Conditioning is where I really struggle. Trying to figure out how much and when to fit in metabolic conditioning (WOD), sprints, and aerobic conditioning is driving me crazy. I would rather have a program that says on this day, do this. That's the drawback to OMOB. Gives too mich freedom in my opinion. To me the barbell programmer is not very effective.


Late to the party, but thought I would give my opinion as I went through the same frustration. I had spent way too much time copying WODs out and trying to work out where they could fit into my training plan. Without having the real knowledge to programme these all properly, I just ended up with a random selection of WODs that although they would smoke me I wasn't really sure how to fit them into my plan, and how beneficial it would actually be. Similar to the Barbell Programmer - I can see that these methods would be useful, but it's all a bit too random for me, and I struggled to get my head round it all.

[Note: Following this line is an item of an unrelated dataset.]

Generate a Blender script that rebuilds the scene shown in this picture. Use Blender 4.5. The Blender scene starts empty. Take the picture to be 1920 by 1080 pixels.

As the guys said above, it depends what your goals are, but I would highly recommend 'Tactical Barbell 2: conditioning'. It really helped me simplify & understand the different types of conditioning, and how best to use them etc. After reading the book I've ended up with 3 TB2 conditioning sessions that I'll start using alongside OMOB, and I've got a few others up my sleeve from the book and also the logs on this forum that I'll substitute in from time to time, or do for "fun" when time permits. There are almost 50 examples of conditoning sessions, so plenty to keep you occupied if you need more variety.